The PopCult Bookshelf

cover75407-mediumStrike Art!
Contemporary Art and the Post-Occupy Condition
by Yates McKee
Verso Books
ISBN     9781784781880
$26.95

Strike Art! is a comprehensive academic study of politics in modern art, framing the history of this interaction and focusing on post-Reagan and Clinton-era developments and especially on the extremely recent post-Occupy movement. The publisher’s blurb promises an examination of “The collision of activism and contemporary art, from the Seattle protests to Occupy and beyond.”

Yates does a terrific job chronicling these movements with wonderful balance between academic dissection and top-flight journalism. You can tell that he not only fully understands his topic, but he also knows how best to explain it.

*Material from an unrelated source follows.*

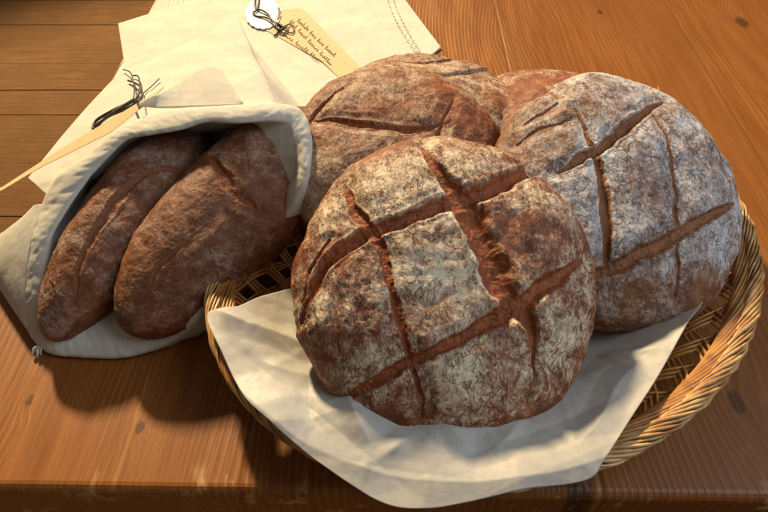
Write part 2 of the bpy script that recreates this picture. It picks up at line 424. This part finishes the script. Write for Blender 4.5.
# keep corner near (588,478) crisp and edges slightly uneven
def folds(x, y, seed, nd=7, f0=9.0, f1=24.0):
    """crisp straight creases: triangular waves in several directions, each present only in patches"""
    r_ = random.Random(seed); z = 0
    for k in range(nd):
        a = r_.uniform(0, math.pi); f_ = r_.uniform(f0, f1); ph = r_.random()
        q = (x*math.cos(a)+y*math.sin(a))*f_+ph+.12*pnoise(x*9+k, y*9, seed+k*.7)
        tri = np.abs(q-np.floor(q)-.5)*2
        m = sstep(-.05, .35, pnoise(x*7+k*3.1, y*7, seed*1.7+k))
        z = z+(tri-.5)*m/f_
    return z
def paper_h(x, y):
    r = brho(x, y)
    z = .0135+.044*sstep(.50, .96, r)-.09*np.maximum(0, r-1.02)
    wr = sstep(.3, .6, r)*(1-.6*sstep(.93, 1.0, r))
    cre = 0
    for (a, b_, amp, w) in CREASES:
        d = b_-a; L = np.linalg.norm(d); d = d/L; nx = np.array([-d[1], d[0]])
        s_ = (x-a[0])*d[0]+(y-a[1])*d[1]; q = (x-a[0])*nx[0]+(y-a[1])*nx[1]
        q = q+.003*np.sin(s_*70)
        e = sstep(0, .02, s_)*(1-sstep(L-.02, L, s_))
        cre = cre+amp*e*np.maximum(0, 1-np.abs(q)/w)**1.3
    z = z+cre*(1-.5*sstep(.95, 1.0, r))
    z = z+.0008*fbm(x*28, y*28, 3.3, 3)*(wr+.35)+.085*folds(x, y, 5)*(.4+.6*wr)
    z = z+.0008*np.abs(fbm(x*45, y*45, 8.3, 2))*wr
    return np.maximum(z, .0125+.0005*r)
def pq(a, b, z=.03): return (P(*a, z)[:2], P(*b, z)[:2])
CREASES = [(*pq((214, 318), (446, 410), .045), .006, .012), (*pq((290, 330), (380, 470)), .003, .010), (*pq((330, 390), (480, 470)), .0035, .012),
           (*pq((400, 450), (560, 440)), .003, .014), (*pq((560, 470), (640, 370)), .003, .012), (*pq((590, 350), (668, 365)), .004, .008),
           (*pq((470, 480), (520, 430)), .0025, .01), (*pq((260, 380), (350, 400)), .003, .012), (*pq((345, 480), (420, 440), .045), .003, .01), (*pq((300, 400), (330, 455)), -.003, .012)]
Z = paper_h(X, Y)
v = np.stack([X, Y, Z], -1).reshape(-1, 3)
pp = mesh_obj('baking_paper', v, grid_faces(nr, 420, True), M_paper)
tag(pp, 'crumpled cream baking paper lining the basket and spilling over its front rim', 'baking paper')
s = pp.modifiers.new('s', 'SOLIDIFY'); s.thickness = .0004

# ------------------------------------------------------------------ loaves
def seg_dist(u, v, pl, wl):
    best = np.full(u.shape, 9.0); wid = np.zeros(u.shape); endf = np.ones(u.shape)
    pl = np.asarray(pl); wl = np.asarray(wl)
    for i in range(len(pl)-1):
        a, b_ = pl[i], pl[i+1]; d = b_-a; L2 = d@d
        s_ = np.clip(((u-a[0])*d[0]+(v-a[1])*d[1])/L2, 0, 1)
        q = np.hypot(u-a[0]-s_*d[0], v-a[1]-s_*d[1])
        w = wl[i]+(wl[i+1]-wl[i])*s_; q = q/w
        k = q < best; best = np.where(k, q, best); wid = np.where(k, w, wid)
    return best, wid
def frame(n, spin=0.0):
    n = np.array(n, float); n /= np.linalg.norm(n)
    x = np.array([1.0, 0, 0]); x -= n*(x@n); x /= np.linalg.norm(x); y = np.cross(n, x)
    c, s_ = math.cos(spin), math.sin(spin)
    return np.c_[c*x+s_*y, -s_*x+c*y, n]
def loaf(name, center, n, Rx, Ry, ht, hb, mat, slashes, label, cat='bread', group=None, spin=0.0, seed=0.0, nth=620, nrr=230, flour_fn=None, lump=1.0, bend=0.0, plate=.0045, groove=.0040, flat=.75):
    Rm = frame(n, spin); c = np.array(center)
    R = (Rx+Ry)/2
    a = np.linspace(0, 1, nrr); k = int(nrr*.78)
    phi = np.concatenate([np.linspace(.004, math.pi*.56, k), np.linspace(math.pi*.56, math.pi-.004, nrr-k+1)[1:]])
    th = np.linspace(0, 2*np.pi, nth, endpoint=False)
    PH, TH = np.meshgrid(phi, th, indexing='ij')
    sr = np.sin(PH)**flat; cz = np.cos(PH)
    z = np.where(cz > 0, ht*np.abs(cz)**1.05, -hb*np.abs(cz)**.55)
    wob = 1+.035*lump*pnoise(np.cos(TH)*1.1+seed, np.sin(TH)*1.1, seed*.3)+.02*lump*pnoise(np.cos(TH)*2.6, np.sin(TH)*2.6+seed, 4.1)
    x = Rx*sr*wob*np.cos(TH); y = Ry*sr*wob*np.sin(TH)
    base = np.stack([x, y, z], -1)
    nn = np.stack([x/Rx**2, y/Ry**2, np.where(cz > 0, z/ht**2, z/hb**2)*.8], -1); nn /= np.linalg.norm(nn, axis=-1)[..., None]
    u, v_ = x/R, y/R
    # uneven edges
    wu = u+.030*fbm(u*5+seed, v_*5, 1.7, 3); wv = v_+.030*fbm(u*5, v_*5+seed, 9.2, 3)
    face = sstep(math.pi*.58, math.pi*.42, PH)
    g = np.zeros(u.shape); sl = np.zeros(u.shape); near = np.full(u.shape, 9.0); lip = np.zeros(u.shape)
    for (pl, wl, dep) in slashes:
        loc = []
        for q in pl:
            if len(q) == 2 and max(abs(q[0]), abs(q[1])) > 3:     # where the slash runs on the photographed face
                d = ray(*q); p0 = c+Rm[:, 2]*ht*.72; t = ((p0-CAM)@Rm[:, 2])/(d@Rm[:, 2]); w = CAM+d*t-c
                loc.append(((w@Rm[:, 0])/R, (w@Rm[:, 1])/R))
            else: loc.append(q)
        wl2 = np.array(wl, float)
        q, w = seg_dist(wu, wv, crom([(*a_, w_, 0) for a_, w_ in zip(loc, wl2)], 30)[:, :2], np.interp(np.linspace(0, 1, 30), np.linspace(0, 1, len(wl2)), wl2*(1-.40*(np.abs(np.linspace(-1, 1, len(wl2)))>.99)*(wl2 < 9))))
        q = q*(1+.20*fbm(u*9+seed, v_*9, seed+1.5, 3)); w = np.maximum(w, .012)
        prof = 1-sstep(.45, 1.2, q)
        wr = np.clip(w/.05, .35, 1.1)
        g = np.maximum(g, prof*dep*wr)
        sl = np.maximum(sl, (1-sstep(.72, 1.12, q+.34*fbm(u*16, v_*16, seed, 2)))*min(1, dep*1.3))
        lip = np.maximum(lip, np.exp(-((q-1.28)/.3)**2)*dep*wr)
        near = np.minimum(near, q*w)
    rough_floor = fbm(u*14, v_*14, seed+2, 4)
    d = plate*sstep(0, .22, near)-groove*g+lip*.0009+sl*(.0007*rough_floor+.00045*fbm(u*45, v_*45, seed+6, 3))
    p3 = base/R
    d = d+.0036*lump*fbm(p3[..., 0]*1.9+seed, p3[..., 1]*1.9, p3[..., 2]*1.9+seed, 3)
    d = d+.0007*fbm(p3[..., 0]*9+seed, p3[..., 1]*9, p3[..., 2]*9, 4)+.00028*fbm(p3[..., 0]*34, p3[..., 1]*34+seed, p3[..., 2]*34, 3)
    d = d*np.where(PH > math.pi*.7, .4, 1)
    pos = base+nn*d[..., None]
    if bend: pos[..., 2] -= bend*(u**2)*R
    f0 = flour_fn(u, v_) if flour_fn else .6
    fl_ = np.clip(f0+.52*fbm(u*2.6+seed, v_*2.6, seed+5, 4), 0, 1)*face
    verts = pos.reshape(-1, 3); nv = len(verts)
    faces = grid_faces(nrr, nth, True)
    verts = np.vstack([verts, [[0, 0, pos[0, :, 2].mean()]], [[0, 0, pos[-1, :, 2].mean()]]])
    faces += [[nv, (j+1) % nth, j] for j in range(nth)]; o_ = (nrr-1)*nth
    faces += [[nv+1, o_+j, o_+(j+1) % nth] for j in range(nth)]
    faces = [f[::-1] for f in faces]
    o = mesh_obj(name, verts, faces, mat)
    o.matrix_world = Matrix.LocRotScale(Vector(c), Matrix(Rm.tolist()).to_quaternion(), None)
    for an, arr in (('slash', sl*face), ('flour', fl_), ('edge', np.exp(-near/.07)*face)):
        at = o.data.attributes.new(an, 'FLOAT', 'POINT')
        at.data.foreach_set('value', np.concatenate([arr.reshape(-1), [arr[0].mean(), arr[-1].mean()]]).astype(np.float32))
    return tag(o, label, cat, group)

G = 'scored round loaves in the basket'
# front loaf
loaf('round_loaf', P(447, 285, .081), (.11, -.47, .88), .0975, .1000, .034, .026, M_main, [
    ([(305, 318), (313, 288), (330, 260), (362, 239), (414, 220), (446, 206), (478, 196), (533, 167), (552, 156)], [.014, .03, .045, .045, .045, .06, .07, .045, .016], 1.0),
    ([(340, 400), (368, 385), (407, 365), (445, 346), (478, 330), (505, 314), (530, 296), (560, 276), (588, 258)], [.012, .034, .04, .038, .045, .07, .05, .042, .022], 1.0),
    ([(424, 145), (432, 160), (449, 191), (465, 217), (485, 262), (500, 298), (522, 320), (531, 345), (534, 376)], [.010, .028, .055, .085, .09, .085, .055, .03, .010], 1.0),
    ([(346, 182), (356, 212), (376, 244), (391, 288), (401, 333), (411, 362), (420, 397), (424, 418)], [.012, .036, .035, .03, .03, .022, .018, .010], .85),
    ([(304, 300), (310, 268), (328, 238)], [.016, .02, .012], .7),
    ], 'scored round loaf leaning at the very front of the basket, square pattern dusted with flour', 'bread', G, seed=1.3, nth=760, nrr=290,
    flour_fn=lambda u, v: .41-.24*sstep(.8, 1.02, np.hypot(u, v))+.46*np.exp(-((u+.08)**2+(v+.02)**2)/.07)+.38*np.exp(-((u+.42)**2+(v-.50)**2)/.07)+.20*np.exp(-((u-.02)**2+(v+.52)**2)/.07)+.25*np.exp(-((u-.72)**2+(v+.38)**2)/.04)+.12*np.exp(-((u+.55)**2+(v+.15)**2)/.05))
# right loaf
loaf('round_loaf', P(616, 197, .074), (.16, -.42, .89), 0.0965, .101, .034, .030, M_right, [
    ([(556, 176), (575, 165), (597, 152), (622, 131), (664, 99)], [.025, .035, .042, .046, .03], 1.0),
    ([(588, 277), (612, 268), (634, 259), (672, 238), (712, 215), (736, 202)], [.045, .05, .05, .048, .042, .03], 1.0),
    ([(574, 112), (583, 142), (592, 166), (599, 215), (604, 262)], [.014, .018, .036, .044, .045], .9),
    ([(648, 114), (660, 145), (665, 180), (669, 225), (674, 262), (678, 298)], [.022, .018, .016, .018, .018, .014], .85),
    ([(528, 118), (548, 108), (560, 100)], [.016, .022, .012], .6), ([(522, 140), (545, 128), (566, 122)], [.012, .022, .01], .6),
    ([(557, 78), (560, 95)], [.03, .015], .6), ([(712, 118), (722, 135), (728, 170)], [.02, .028, .012], .7),
    ], 'large scored round loaf covered in whitish flour at the right side of the basket', 'bread', G, seed=4.7, nth=760, nrr=290,
    flour_fn=lambda u, v: .56-.46*sstep(.55, .95, -v+.15*u)-.3*sstep(.7, 1.05, -u+.3*v))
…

We return to the publisher’s blurb:

Activist art experienced a new beginning in the Seattle anti-globalization protests of 1999, reaching a zenith over a decade later with Occupy Wall Street, a movement initiated in part by artist-activists, and structured around creative direct actions and iconic imagery for the social media age. In parts of the mainstream art world, radical ideas were gaining traction over the same period, but remained confined within its institutional apparatus.

Art critic Yates McKee recounts these parallel histories and their collisions, highlighting the limitations and complicities of the art world, and reviving the notion of art as an emancipatory practice woven into political struggle, whether around issues of debt, climate justice or police violence. Strike Art!’s claim is that Occupy fundamentally changed the horizon of contemporary art, whether or not the art world knows it yet.

McKee presents his report and conclusions in a very readable, yet intelligent, book. His style is clean and objective, while his conclusions are a very cogent explanation of how we came to realize a newly-energized activist left-wing in the art community.

Thought-provoking and well-organized, Strike Art! is a great read for people who are passionate about art and politics. Due to be published January 26.